The computer analogy is helpful, but only up to a point. Human cognition is not clean, fixed, or perfectly logical. Emotions, prior knowledge, fatigue, and context change what gets processed. So in cognitive science, Information Processing Theory is best used as a model for tracing mental steps, not as a claim that the brain works exactly like software.

Why Information Processing Theory matters in Intro to Cognitive Science

This term matters because it gives you a map for explaining mental activity in a way that fits the whole field of cognitive science. When you study attention, memory, language, or decision-making, you are often asking where information gets filtered, transformed, stored, or lost.

It also connects the different disciplines in the course. Psychology supplies experiments on memory and attention, neuroscience looks at the brain systems involved, and computer science offers models for how information can be represented and processed. Information Processing Theory sits in the middle of those perspectives.

A lot of class material becomes easier to read once you know the model. For example, if a lecture asks why two people remember the same list differently, the answer may involve encoding differences, working memory limits, or retrieval cues rather than just "one person has a better memory."

It also gives you language for talking about common learning problems. If someone forgets a concept quickly, the issue may be shallow encoding. If they can recognize it but not explain it, retrieval may be the weak step. That kind of analysis shows up in discussions of study habits, memory labs, and case examples about cognitive load.

Keep studying Intro to Cognitive Science Unit 1

How Information Processing Theory connects across the course

Cognitive Psychology

Cognitive psychology is the part of the field that studies mental processes directly, like attention, memory, and problem-solving. Information Processing Theory is one of its main frameworks because it breaks those processes into steps you can test with experiments. If you are analyzing reaction time, recall, or errors, you are usually using a cognitive psychology lens.

Schema

Schemas are mental frameworks built from prior knowledge, and they change how information gets encoded and remembered. In information processing terms, a schema can make new input easier to organize, but it can also bias what you notice or recall. That is why two people can process the same event differently and remember different details later.

Metacognition

Metacognition is thinking about your own thinking, and it connects to this theory because it helps you monitor how well information is being processed. If you know that re-reading is not enough for strong encoding, you can switch to retrieval practice or self-testing. In class, this shows up when you explain not just what you know, but how you learned it.

Cognitive Load

Cognitive load refers to how much mental effort a task uses at one time. Information Processing Theory helps explain why overloaded attention or working memory makes learning harder, since too much input can block encoding or make retrieval messy. In a problem set or lab, you might use this idea to explain why simplified instructions improve performance.

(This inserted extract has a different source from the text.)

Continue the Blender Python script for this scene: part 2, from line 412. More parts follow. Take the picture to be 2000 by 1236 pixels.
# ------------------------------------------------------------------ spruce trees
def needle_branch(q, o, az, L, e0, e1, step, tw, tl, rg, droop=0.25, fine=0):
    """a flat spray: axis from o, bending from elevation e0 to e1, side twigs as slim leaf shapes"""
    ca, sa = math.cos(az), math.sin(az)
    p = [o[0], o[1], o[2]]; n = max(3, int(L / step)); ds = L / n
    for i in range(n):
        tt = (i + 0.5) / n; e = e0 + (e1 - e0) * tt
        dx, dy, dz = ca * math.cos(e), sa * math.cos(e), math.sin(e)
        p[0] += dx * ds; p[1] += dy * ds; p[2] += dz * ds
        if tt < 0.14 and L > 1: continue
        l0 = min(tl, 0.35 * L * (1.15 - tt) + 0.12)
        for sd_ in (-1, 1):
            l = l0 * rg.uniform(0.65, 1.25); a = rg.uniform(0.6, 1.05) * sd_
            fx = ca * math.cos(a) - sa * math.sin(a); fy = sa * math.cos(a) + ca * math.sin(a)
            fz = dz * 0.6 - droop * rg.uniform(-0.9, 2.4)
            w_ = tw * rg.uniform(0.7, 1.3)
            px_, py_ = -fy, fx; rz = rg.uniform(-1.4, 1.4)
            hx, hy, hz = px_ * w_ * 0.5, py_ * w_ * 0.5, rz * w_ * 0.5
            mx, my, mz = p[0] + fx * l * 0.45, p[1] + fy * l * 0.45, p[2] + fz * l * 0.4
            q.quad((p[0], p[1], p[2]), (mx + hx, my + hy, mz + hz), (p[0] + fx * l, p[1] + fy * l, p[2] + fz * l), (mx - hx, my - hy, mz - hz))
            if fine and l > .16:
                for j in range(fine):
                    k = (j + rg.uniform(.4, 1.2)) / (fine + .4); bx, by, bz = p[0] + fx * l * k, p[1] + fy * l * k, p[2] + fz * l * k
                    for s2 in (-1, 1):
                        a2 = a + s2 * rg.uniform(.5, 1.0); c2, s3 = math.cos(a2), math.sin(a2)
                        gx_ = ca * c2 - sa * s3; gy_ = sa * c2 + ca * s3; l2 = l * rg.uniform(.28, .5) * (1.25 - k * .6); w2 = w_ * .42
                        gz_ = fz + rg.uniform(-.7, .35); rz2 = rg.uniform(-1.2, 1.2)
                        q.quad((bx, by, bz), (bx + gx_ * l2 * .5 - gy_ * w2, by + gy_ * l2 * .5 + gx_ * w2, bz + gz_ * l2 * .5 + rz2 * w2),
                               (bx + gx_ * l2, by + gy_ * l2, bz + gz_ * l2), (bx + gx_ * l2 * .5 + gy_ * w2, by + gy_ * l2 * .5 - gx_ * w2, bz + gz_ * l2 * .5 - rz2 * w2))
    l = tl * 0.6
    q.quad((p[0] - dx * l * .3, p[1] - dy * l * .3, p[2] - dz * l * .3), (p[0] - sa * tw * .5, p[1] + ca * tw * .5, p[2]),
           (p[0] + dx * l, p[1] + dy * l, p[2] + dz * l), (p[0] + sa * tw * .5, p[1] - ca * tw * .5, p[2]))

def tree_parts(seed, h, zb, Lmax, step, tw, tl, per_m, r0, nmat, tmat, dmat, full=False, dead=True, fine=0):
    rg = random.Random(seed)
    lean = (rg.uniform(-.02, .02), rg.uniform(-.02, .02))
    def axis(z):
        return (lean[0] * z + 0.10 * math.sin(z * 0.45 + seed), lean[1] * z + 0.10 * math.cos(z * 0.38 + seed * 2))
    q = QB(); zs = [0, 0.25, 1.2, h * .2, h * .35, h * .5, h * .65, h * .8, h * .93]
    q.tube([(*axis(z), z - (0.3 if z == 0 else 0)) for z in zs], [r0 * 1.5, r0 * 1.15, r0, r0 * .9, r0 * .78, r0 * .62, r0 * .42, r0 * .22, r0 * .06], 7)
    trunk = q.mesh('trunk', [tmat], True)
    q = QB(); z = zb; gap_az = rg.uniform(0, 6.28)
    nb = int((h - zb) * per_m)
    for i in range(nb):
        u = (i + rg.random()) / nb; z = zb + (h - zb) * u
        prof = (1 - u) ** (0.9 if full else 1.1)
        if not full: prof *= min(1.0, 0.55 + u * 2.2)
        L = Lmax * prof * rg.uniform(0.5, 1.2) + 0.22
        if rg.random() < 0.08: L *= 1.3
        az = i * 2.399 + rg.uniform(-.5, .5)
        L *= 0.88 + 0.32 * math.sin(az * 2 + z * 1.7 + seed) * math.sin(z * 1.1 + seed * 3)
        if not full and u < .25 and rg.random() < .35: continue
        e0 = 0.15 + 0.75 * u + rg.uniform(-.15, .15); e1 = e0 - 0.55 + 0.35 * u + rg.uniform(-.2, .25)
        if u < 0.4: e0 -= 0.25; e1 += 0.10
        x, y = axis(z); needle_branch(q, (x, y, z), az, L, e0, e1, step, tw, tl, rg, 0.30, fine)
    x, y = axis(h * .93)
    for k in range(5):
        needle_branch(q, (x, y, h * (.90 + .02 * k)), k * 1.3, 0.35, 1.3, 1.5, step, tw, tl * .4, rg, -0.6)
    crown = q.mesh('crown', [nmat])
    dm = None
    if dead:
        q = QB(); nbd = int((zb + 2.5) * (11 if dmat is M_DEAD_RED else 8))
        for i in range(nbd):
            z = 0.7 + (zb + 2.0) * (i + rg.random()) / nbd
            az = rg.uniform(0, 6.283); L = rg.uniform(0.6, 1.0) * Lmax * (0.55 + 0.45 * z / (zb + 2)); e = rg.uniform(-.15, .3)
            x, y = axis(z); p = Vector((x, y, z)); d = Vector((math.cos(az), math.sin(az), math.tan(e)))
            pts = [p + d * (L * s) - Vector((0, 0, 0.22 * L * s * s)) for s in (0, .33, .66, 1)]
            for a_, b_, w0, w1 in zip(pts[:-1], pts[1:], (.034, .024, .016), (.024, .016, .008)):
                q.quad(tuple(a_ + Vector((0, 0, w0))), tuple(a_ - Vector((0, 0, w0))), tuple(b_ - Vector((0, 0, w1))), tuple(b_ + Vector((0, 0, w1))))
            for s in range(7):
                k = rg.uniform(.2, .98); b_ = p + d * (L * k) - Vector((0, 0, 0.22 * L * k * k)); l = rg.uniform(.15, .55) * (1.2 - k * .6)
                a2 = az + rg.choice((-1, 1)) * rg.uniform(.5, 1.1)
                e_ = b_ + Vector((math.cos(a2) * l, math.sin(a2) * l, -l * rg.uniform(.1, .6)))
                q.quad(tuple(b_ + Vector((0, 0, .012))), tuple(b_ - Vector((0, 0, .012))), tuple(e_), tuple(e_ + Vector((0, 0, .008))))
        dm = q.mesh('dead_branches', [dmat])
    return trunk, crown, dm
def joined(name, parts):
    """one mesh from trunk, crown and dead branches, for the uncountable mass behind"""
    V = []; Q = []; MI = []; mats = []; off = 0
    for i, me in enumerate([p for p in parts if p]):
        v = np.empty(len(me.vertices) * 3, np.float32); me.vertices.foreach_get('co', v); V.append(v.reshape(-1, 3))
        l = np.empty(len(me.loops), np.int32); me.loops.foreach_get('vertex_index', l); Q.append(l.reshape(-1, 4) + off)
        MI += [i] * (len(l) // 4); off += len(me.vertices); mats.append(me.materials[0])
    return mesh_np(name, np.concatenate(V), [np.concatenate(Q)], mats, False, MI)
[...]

Is Information Processing Theory on the Intro to Cognitive Science exam?

A quiz question may ask you to identify the stage where a mental process breaks down, or to explain why a person remembers some details but not others. In short-answer responses, you might trace a full example, such as hearing a lecture, paying attention to one part, encoding the main idea, and later retrieving it on a test. If the course uses labs or problem sets, you may interpret memory or attention data by linking performance to encoding, storage, retrieval, or cognitive load. On essay prompts, this term is useful for comparing a computer-like model of cognition with behaviorist views that ignore internal mental steps.

Information Processing Theory vs behaviorism

Behaviorism focuses on observable behavior and usually avoids explanations based on internal mental states. Information Processing Theory does the opposite, since it tries to model the hidden steps between input and output, like attention, memory, and retrieval. If a question asks about what happens inside the mind rather than just what someone does, you are probably in information processing territory.

Key things to remember about Information Processing Theory

  • Information Processing Theory explains cognition as a sequence of mental steps, not a single all-or-nothing event.

  • The usual stages are perception, attention, encoding, storage, and retrieval, and each one can change what you remember or decide.

  • This framework is central in Intro to Cognitive Science because it connects psychology, neuroscience, and computer-style models of the mind.

  • Attention matters early in the process, because information that never gets selected is less likely to be encoded well.

  • The theory is useful, but it is only a model, so it simplifies the real mind rather than describing it perfectly.

Frequently asked questions about Information Processing Theory

What is Information Processing Theory in Intro to Cognitive Science?

It is a framework that explains the mind as an information system that takes in input, transforms it, stores it, and later retrieves it. In Intro to Cognitive Science, it is used to talk about attention, memory, language, and decision-making in a step-by-step way. It is not saying the brain is literally a computer, just that the comparison helps explain cognition.

How does Information Processing Theory explain memory?

Memory is explained as a flow from encoding to storage to retrieval. If attention is weak or the material is not organized well, encoding may be shallow, which makes later recall harder. This is why the theory connects so neatly to study strategies like chunking, rehearsal, and self-testing.

What is the difference between Information Processing Theory and behaviorism?

Behaviorism focuses on observable behavior and stimulus-response patterns, while Information Processing Theory looks at the hidden mental steps in between. That makes information processing a better fit for questions about how you perceive, remember, and decide. The two approaches often lead to very different explanations of the same behavior.

What is an example of Information Processing Theory in daily life?

If you hear a professor’s example in class, pay attention to only part of it, remember the main idea later, and then retrieve it on a quiz, you are moving through the stages of information processing. The model helps explain why distractions, fatigue, or strong prior knowledge can change the result. It also shows why some information sticks while other details disappear.